Instructions for the task: Copy out all of the data exactly as it appears.

Source excerpt:
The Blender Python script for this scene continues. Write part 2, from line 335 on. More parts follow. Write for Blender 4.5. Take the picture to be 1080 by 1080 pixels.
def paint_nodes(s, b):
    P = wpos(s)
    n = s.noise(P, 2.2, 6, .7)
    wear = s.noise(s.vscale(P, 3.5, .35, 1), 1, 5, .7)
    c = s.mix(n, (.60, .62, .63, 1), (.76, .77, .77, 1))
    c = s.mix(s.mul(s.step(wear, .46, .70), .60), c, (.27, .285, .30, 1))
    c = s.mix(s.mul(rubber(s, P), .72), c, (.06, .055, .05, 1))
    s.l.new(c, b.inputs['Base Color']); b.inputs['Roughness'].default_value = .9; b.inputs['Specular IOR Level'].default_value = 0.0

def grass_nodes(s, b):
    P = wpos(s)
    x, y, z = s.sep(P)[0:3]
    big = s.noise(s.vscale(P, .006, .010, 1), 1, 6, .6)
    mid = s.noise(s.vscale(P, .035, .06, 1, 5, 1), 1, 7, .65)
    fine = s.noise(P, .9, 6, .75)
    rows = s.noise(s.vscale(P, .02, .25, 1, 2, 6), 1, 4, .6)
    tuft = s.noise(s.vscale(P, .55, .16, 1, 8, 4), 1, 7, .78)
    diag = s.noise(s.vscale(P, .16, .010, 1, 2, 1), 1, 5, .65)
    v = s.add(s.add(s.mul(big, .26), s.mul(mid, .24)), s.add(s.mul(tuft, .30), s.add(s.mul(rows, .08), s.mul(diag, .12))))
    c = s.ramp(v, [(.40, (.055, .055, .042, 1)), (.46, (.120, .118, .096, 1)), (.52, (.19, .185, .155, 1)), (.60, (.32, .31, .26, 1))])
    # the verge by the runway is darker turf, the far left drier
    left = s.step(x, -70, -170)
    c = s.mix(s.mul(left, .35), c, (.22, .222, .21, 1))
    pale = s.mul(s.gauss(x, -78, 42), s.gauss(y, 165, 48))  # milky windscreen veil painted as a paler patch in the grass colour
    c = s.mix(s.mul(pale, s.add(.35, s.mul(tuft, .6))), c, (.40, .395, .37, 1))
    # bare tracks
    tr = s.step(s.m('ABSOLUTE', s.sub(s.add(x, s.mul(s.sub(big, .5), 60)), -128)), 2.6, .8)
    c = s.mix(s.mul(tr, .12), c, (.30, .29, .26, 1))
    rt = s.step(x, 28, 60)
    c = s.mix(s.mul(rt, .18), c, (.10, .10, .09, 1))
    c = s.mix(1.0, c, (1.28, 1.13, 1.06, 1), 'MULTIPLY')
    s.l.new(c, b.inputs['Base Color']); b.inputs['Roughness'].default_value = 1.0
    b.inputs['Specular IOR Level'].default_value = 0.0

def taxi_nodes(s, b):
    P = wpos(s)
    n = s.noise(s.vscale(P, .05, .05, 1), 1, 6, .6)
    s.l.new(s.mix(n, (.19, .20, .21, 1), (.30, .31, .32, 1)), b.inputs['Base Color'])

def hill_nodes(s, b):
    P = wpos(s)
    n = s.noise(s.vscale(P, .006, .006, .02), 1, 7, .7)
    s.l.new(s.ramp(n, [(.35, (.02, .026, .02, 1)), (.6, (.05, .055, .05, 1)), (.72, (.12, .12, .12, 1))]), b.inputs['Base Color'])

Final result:
The Blender Python script for this scene continues. Write part 2, from line 335 on. More parts follow. Write for Blender 4.5. Take the picture to be 1080 by 1080 pixels.
def paint_nodes(s, b):
    P = wpos(s)
    n = s.noise(P, 2.2, 6, .7)
    wear = s.noise(s.vscale(P, 3.5, .35, 1), 1, 5, .7)
    c = s.mix(n, (.60, .62, .63, 1), (.76, .77, .77, 1))
    c = s.mix(s.mul(s.step(wear, .46, .70), .60), c, (.27, .285, .30, 1))
    c = s.mix(s.mul(rubber(s, P), .72), c, (.06, .055, .05, 1))
    s.l.new(c, b.inputs['Base Color']); b.inputs['Roughness'].default_value = .9; b.inputs['Specular IOR Level'].default_value = 0.0

def grass_nodes(s, b):
    P = wpos(s)
    x, y, z = s.sep(P)[0:3]
    big = s.noise(s.vscale(P, .006, .010, 1), 1, 6, .6)
    mid = s.noise(s.vscale(P, .035, .06, 1, 5, 1), 1, 7, .65)
    fine = s.noise(P, .9, 6, .75)
    rows = s.noise(s.vscale(P, .02, .25, 1, 2, 6), 1, 4, .6)
    tuft = s.noise(s.vscale(P, .55, .16, 1, 8, 4), 1, 7, .78)
    diag = s.noise(s.vscale(P, .16, .010, 1, 2, 1), 1, 5, .65)
    v = s.add(s.add(s.mul(big, .26), s.mul(mid, .24)), s.add(s.mul(tuft, .30), s.add(s.mul(rows, .08), s.mul(diag, .12))))
    c = s.ramp(v, [(.40, (.055, .055, .042, 1)), (.46, (.120, .118, .096, 1)), (.52, (.19, .185, .155, 1)), (.60, (.32, .31, .26, 1))])
    # the verge by the runway is darker turf, the far left drier
    left = s.step(x, -70, -170)
    c = s.mix(s.mul(left, .35), c, (.22, .222, .21, 1))
    pale = s.mul(s.gauss(x, -78, 42), s.gauss(y, 165, 48))  # milky windscreen veil painted as a paler patch in the grass colour
    c = s.mix(s.mul(pale, s.add(.35, s.mul(tuft, .6))), c, (.40, .395, .37, 1))
    # bare tracks
    tr = s.step(s.m('ABSOLUTE', s.sub(s.add(x, s.mul(s.sub(big, .5), 60)), -128)), 2.6, .8)
    c = s.mix(s.mul(tr, .12), c, (.30, .29, .26, 1))
    rt = s.step(x, 28, 60)
    c = s.mix(s.mul(rt, .18), c, (.10, .10, .09, 1))
    c = s.mix(1.0, c, (1.28, 1.13, 1.06, 1), 'MULTIPLY')
    s.l.new(c, b.inputs['Base Color']); b.inputs['Roughness'].default_value = 1.0
    b.inputs['Specular IOR Level'].default_value = 0.0

def taxi_nodes(s, b):
    P = wpos(s)
    n = s.noise(s.vscale(P, .05, .05, 1), 1, 6, .6)
    s.l.new(s.mix(n, (.19, .20, .21, 1), (.30, .31, .32, 1)), b.inputs['Base Color'])

def hill_nodes(s, b):
    P = wpos(s)
    n = s.noise(s.vscale(P, .006, .006, .02), 1, 7, .7)
    s.l.new(s.ramp(n, [(.35, (.02, .026, .02, 1)), (.6, (.05, .055, .05, 1)), (.72, (.12, .12, .12, 1))]), b.inputs['Base Color'])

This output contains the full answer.